### PROBLEM REQUIREMENTS
Copy out every line that contains "scene".
=== GIVEN MATERIAL ===
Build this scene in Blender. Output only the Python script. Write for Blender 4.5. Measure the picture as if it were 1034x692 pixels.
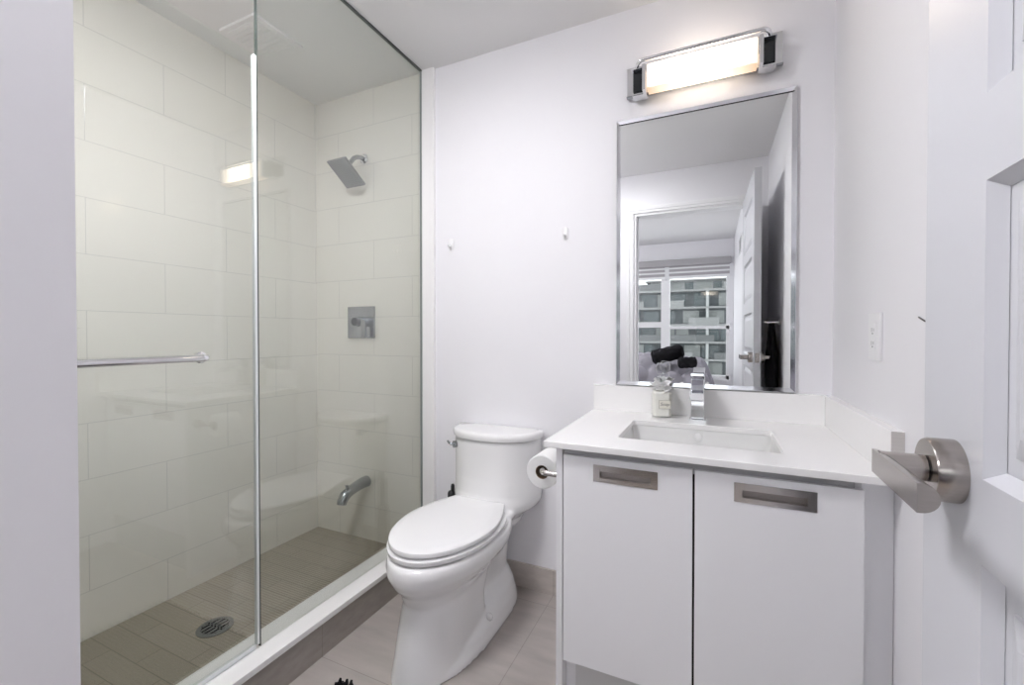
import bpy, bmesh, math, random
from mathutils import Vector, Matrix, noise

random.seed(7)
SC = bpy.context.scene
for o in list(bpy.data.objects):
    bpy.data.objects.remove(o)
COL = SC.collection
PI = math.pi

# ------------------------------------------------------------------ camera
F_PX = 438.78
cam_d = bpy.data.cameras.new('camera')
cam_d.sensor_width = 36.0
cam_d.lens = F_PX / 1034 * 36.0
cam_d.shift_y = -3.03 / 1034
cam_d.clip_start = 0.02
cam_d.clip_end = 300
cam = bpy.data.objects.new('camera', cam_d)
COL.objects.link(cam)
cam.location = (0, 0, 1.1354)
cam.rotation_euler = (math.radians(90 - 0.6525), 0, math.radians(24.6568))
SC.camera = cam

# ------------------------------------------------------------------ light / exposure
SKY = 2.3            # overcast daylight outside the bedroom window
SHADE_GLOW = 5.6     # frosted glass of the vanity lamp
BED_FILL = 88.0       # added fill lamp in the bedroom, out of view
BATH_FILL = 46.0      # added fill lamp in the bathroom ceiling, out of view
SC.view_settings.view_transform = 'Standard'
SC.view_settings.look = 'None'
SC.view_settings.gamma = 1.0
SC.view_settings.use_curve_mapping = False
SC.view_settings.exposure = 0.28
w = bpy.data.worlds.new('world')
SC.world = w
w.use_nodes = True
bg = w.node_tree.nodes['Background']
bg.inputs[0].default_value = (0.93, 0.97, 1.0, 1)
bg.inputs[1].default_value = SKY
SC.cycles.max_bounces = 14
SC.cycles.diffuse_bounces = 7
SC.cycles.glossy_bounces = 6
SC.cycles.transparent_max_bounces = 24
SC.cycles.transmission_bounces = 8
SC.cycles.caustics_reflective = False
SC.cycles.caustics_refractive = False
SC.cycles.sample_clamp_indirect = 6.0

# portal that only guides sampling of the sky through the bedroom window
pl = bpy.data.lights.new('window_portal', 'AREA')
pl.shape = 'RECTANGLE'
pl.size = 2.0
pl.size_y = 1.7
pl.cycles.is_portal = True
po = bpy.data.objects.new('window_portal', pl)
COL.objects.link(po)
po.location = (-0.85, -3.08, 1.40)
po.rotation_euler = (math.radians(90), 0, 0)     # -Z axis to +Y (into the room)

# ------------------------------------------------------------------ dimensions
D = 1.795      # back wall
XR = 0.374     # right wall
XS = -2.051    # shower tile wall
H = 2.44
YF = -0.11     # inner face of front wall
YO = -0.23     # bedroom side of it
GX = -1.31     # shower glass plane
BX, BY = -0.90, 0.333     # partition block beside the shower
MY = 1.785     # mirror face
OPL, OPR, OPH = -.585, 0.247, 2.125

# ------------------------------------------------------------------ materials
def lin(c):
    return tuple((x / 12.92 if x <= 0.04045 else ((x + 0.055) / 1.055) ** 2.4) for x in c)
def rgb(r, g, b):
    return lin((r / 255, g / 255, b / 255)) + (1,)

def mat(name, col=(0.8, 0.8, 0.8, 1), rough=0.5, metal=0.0, spec=0.5, coat=0.0, emis=None, estr=0.0):
    m = bpy.data.materials.new(name)
    m.use_nodes = True
    b = m.node_tree.nodes['Principled BSDF']
    b.inputs['Base Color'].default_value = col
    b.inputs['Roughness'].default_value = rough
    b.inputs['Metallic'].default_value = metal
    b.inputs['Specular IOR Level'].default_value = spec
    b.inputs['Coat Weight'].default_value = coat
    b.inputs['Coat Roughness'].default_value = 0.05
    if emis:
        b.inputs['Emission Color'].default_value = emis
        b.inputs['Emission Strength'].default_value = estr
    return m

def noise_col(m, c1, c2, scale=5.0, detail=4.0, stretch=(1, 1, 1), bump=0.0, bdist=0.002):
    nt = m.node_tree
    b = nt.nodes['Principled BSDF']
    tc = nt.nodes.new('ShaderNodeTexCoord')
    mp = nt.nodes.new('ShaderNodeMapping')
    mp.inputs['Scale'].default_value = stretch
    nz = nt.nodes.new('ShaderNodeTexNoise')
    nz.inputs['Scale'].default_value = scale
    nz.inputs['Detail'].default_value = detail
    cr = nt.nodes.new('ShaderNodeMix')
    cr.data_type = 'RGBA'
    cr.inputs[6].default_value = c1
    cr.inputs[7].default_value = c2
    nt.links.new(tc.outputs['Object'], mp.inputs[0])
    nt.links.new(mp.outputs[0], nz.inputs['Vector'])
    nt.links.new(nz.outputs['Fac'], cr.inputs[0])
    nt.links.new(cr.outputs[2], b.inputs['Base Color'])
    if bump:
        bp = nt.nodes.new('ShaderNodeBump')
        bp.inputs['Strength'].default_value = bump
        bp.inputs['Distance'].default_value = bdist
        nt.links.new(nz.outputs['Fac'], bp.inputs['Height'])
        nt.links.new(bp.outputs[0], b.inputs['Normal'])
    return m

def tile_mat(name, axes, origin, width, height, offset, c1, c2, grout, mortar, rough, bump=0.25,
             cloud=None, stripes=None, spec=0.5):
    """brick-pattern tiles laid out in world metres; axes picks the two world axes"""
    m = mat(name, c1, rough, spec=spec)
    nt = m.node_tree
    b = nt.nodes['Principled BSDF']
    geo = nt.nodes.new('ShaderNodeNewGeometry')
    sp = nt.nodes.new('ShaderNodeSeparateXYZ')
    nt.links.new(geo.outputs['Position'], sp.inputs[0])
    cb = nt.nodes.new('ShaderNodeCombineXYZ')
    for k in (0, 1):
        ad = nt.nodes.new('ShaderNodeMath')
        ad.operation = 'SUBTRACT'
        nt.links.new(sp.outputs[axes[k]], ad.inputs[0])
        ad.inputs[1].default_value = origin[k]
        nt.links.new(ad.outputs[0], cb.inputs[k])
    br = nt.nodes.new('ShaderNodeTexBrick')
    br.offset = offset
    br.offset_frequency = 2
    br.squash = 1.0
    br.inputs['Scale'].default_value = 1.0
    br.inputs['Brick Width'].default_value = width
    br.inputs['Row Height'].default_value = height
    br.inputs['Mortar Size'].default_value = mortar
    br.inputs['Mortar Smooth'].default_value = 0.3
    br.inputs['Bias'].default_value = 0.0
    br.inputs['Color1'].default_value = c1
    br.inputs['Color2'].default_value = c2
    br.inputs['Mortar'].default_value = grout
    nt.links.new(cb.outputs[0], br.inputs['Vector'])
    col = br.outputs['Color']
    if cloud:
        nz = nt.nodes.new('ShaderNodeTexNoise')
        nz.inputs['Scale'].default_value = cloud[0]
        nz.inputs['Detail'].default_value = 6
        mp = nt.nodes.new('ShaderNodeMapping')
        mp.inputs['Scale'].default_value = cloud[2]
        nt.links.new(geo.outputs['Position'], mp.inputs[0])
        nt.links.new(mp.outputs[0], nz.inputs['Vector'])
        mr = nt.nodes.new('ShaderNodeMapRange')
        mr.inputs[1].default_value = 0.3
        mr.inputs[2].default_value = 0.7
        mr.inputs[3].default_value = 1 - cloud[1]
        mr.inputs[4].default_value = 1 + cloud[1]
        nt.links.new(nz.outputs['Fac'], mr.inputs[0])
        mx = nt.nodes.new('ShaderNodeMix')
        mx.data_type = 'RGBA'
        mx.blend_type = 'MULTIPLY'
        mx.inputs[0].default_value = 1.0
        nt.links.new(col, mx.inputs[6])
        nt.links.new(mr.outputs[0], mx.inputs[7])
        col = mx.outputs[2]
    nt.links.new(col, b.inputs['Base Color'])
    bp = nt.nodes.new('ShaderNodeBump')
    bp.inputs['Strength'].default_value = bump
    bp.inputs['Distance'].default_value = 0.002
    bp.invert = True
    h = br.outputs['Fac']
    if stripes:
        wv = nt.nodes.new('ShaderNodeTexWave')
        wv.wave_type = 'BANDS'
        wv.bands_direction = 'Y'
        wv.inputs['Scale'].default_value = stripes
        wv.inputs['Distortion'].default_value = 0.5
        nt.links.new(cb.outputs[0], wv.inputs['Vector'])
        ad = nt.nodes.new('ShaderNodeMath')
        ad.operation = 'ADD'
        nt.links.new(h, ad.inputs[0])
        nt.links.new(wv.outputs['Fac'], ad.inputs[1])
        h = ad.outputs[0]
    nt.links.new(h, bp.inputs['Height'])
    nt.links.new(bp.outputs[0], b.inputs['Normal'])
    return m

def glass_mat(name, tint, refl=1.0):
    """thin architectural glass: tinted transparency plus a Schlick-weighted mirror reflection"""
    m = bpy.data.materials.new(name)
    m.use_nodes = True
    nt = m.node_tree
    nt.nodes.clear()
    out = nt.nodes.new('ShaderNodeOutputMaterial')
    tr = nt.nodes.new('ShaderNodeBsdfTransparent')
    tr.inputs[0].default_value = tint
    gl = nt.nodes.new('ShaderNodeBsdfGlossy')
    gl.inputs['Color'].default_value = (1, 1, 1, 1)
    gl.inputs['Roughness'].default_value = 0.0
    lw = nt.nodes.new('ShaderNodeLayerWeight')
    lw.inputs[0].default_value = 0.5
    p = nt.nodes.new('ShaderNodeMath')
    p.operation = 'POWER'
    p.inputs[1].default_value = 5.0
    ma = nt.nodes.new('ShaderNodeMath')
    ma.operation = 'MULTIPLY_ADD'
    ma.inputs[1].default_value = 0.96
    ma.inputs[2].default_value = 0.043 * refl
    mx = nt.nodes.new('ShaderNodeMixShader')
    nt.links.new(lw.outputs['Facing'], p.inputs[0])
    nt.links.new(p.outputs[0], ma.inputs[0])
    nt.links.new(ma.outputs[0], mx.inputs[0])
    nt.links.new(tr.outputs[0], mx.inputs[1])
    nt.links.new(gl.outputs[0], mx.inputs[2])
    nt.links.new(mx.outputs[0], out.inputs[0])
    return m

M = {}
M['wall'] = noise_col(mat('white_paint', rough=0.55, spec=0.35), (0.82, 0.815, 0.84, 1), (0.85, 0.845, 0.87, 1), 3, bump=0.02)
M['ceiling'] = noise_col(mat('ceiling_paint', rough=0.8, spec=0.2), (0.78, 0.775, 0.775, 1), (0.80, 0.795, 0.795, 1), 2)
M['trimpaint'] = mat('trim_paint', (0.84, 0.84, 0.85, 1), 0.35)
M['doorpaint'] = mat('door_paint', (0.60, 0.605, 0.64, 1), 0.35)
TC1, TC2, TG = (0.775, 0.75, 0.695, 1), (0.785, 0.76, 0.705, 1), (0.60, 0.585, 0.53, 1)
TL = ((0.19, 0.15, 0.10, 1))
M['tile_left'] = tile_mat('tile_left', (1, 2), (1.036, 0.202 - 0.204 * 2), 0.50, 0.204, 0.5, TC1, TC2, (0.60, 0.585, 0.55, 1), 0.0015, 0.07, 0.25)
M['tile_back'] = tile_mat('tile_back', (0, 2), (-1.381, 0.208 - 0.204 * 2), 0.50, 0.204, 0.5, TC1, TC2, (0.60, 0.585, 0.55, 1), 0.0015, 0.07, 0.25)
M['tile_pan'] = tile_mat('tile_shower_floor', (0, 1), (-1.906, 0.943), 0.31, 0.0783, 0.5, (0.36, 0.32, 0.265, 1), (0.33, 0.295, 0.24, 1),
                         (0.22, 0.195, 0.16, 1), 0.0018, 0.35, 0.35, stripes=26)
M['tile_floor'] = tile_mat('tile_floor', (0, 1), (-0.62, 1.10), 0.63, 0.60, 0.0, (0.41, 0.375, 0.352, 1), (0.43, 0.395, 0.37, 1),
                           (0.30, 0.27, 0.25, 1), 0.0016, 0.32, 0.2, cloud=(5, 0.10, (1, 4, 1)))
M['tile_curb'] = tile_mat('tile_curb', (1, 2), (1.10, -0.2), 0.60, 1.0, 0.0, (0.33, 0.30, 0.275, 1), (0.34, 0.31, 0.285, 1),
                          (0.26, 0.235, 0.21, 1), 0.0016, 0.4, 0.2, cloud=(6, 0.10, (1, 3, 8)))
M['tile_base'] = tile_mat('tile_baseboard', (0, 2), (-0.62, -0.2), 0.60, 1.0, 0.0, (0.53, 0.485, 0.45, 1), (0.53, 0.485, 0.45, 1),
                          (0.36, 0.33, 0.30, 1), 0.0016, 0.4, 0.2, cloud=(6, 0.08, (3, 1, 8)))
M['porcelain'] = mat('porcelain', (0.86, 0.86, 0.86, 1), 0.08, coat=0.4)
M['basin'] = mat('basin_porcelain', (0.72, 0.72, 0.71, 1), 0.1, coat=0.3)
M['nickel_door'] = noise_col(mat('satin_nickel', rough=0.22, metal=1.0), (0.36, 0.33, 0.31, 1), (0.46, 0.425, 0.40, 1), 40, stretch=(1, 1, 12))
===
### FINISHED TASK
Build this scene in Blender. Output only the Python script. Write for Blender 4.5. Measure the picture as if it were 1034x692 pixels.
SC = bpy.context.scene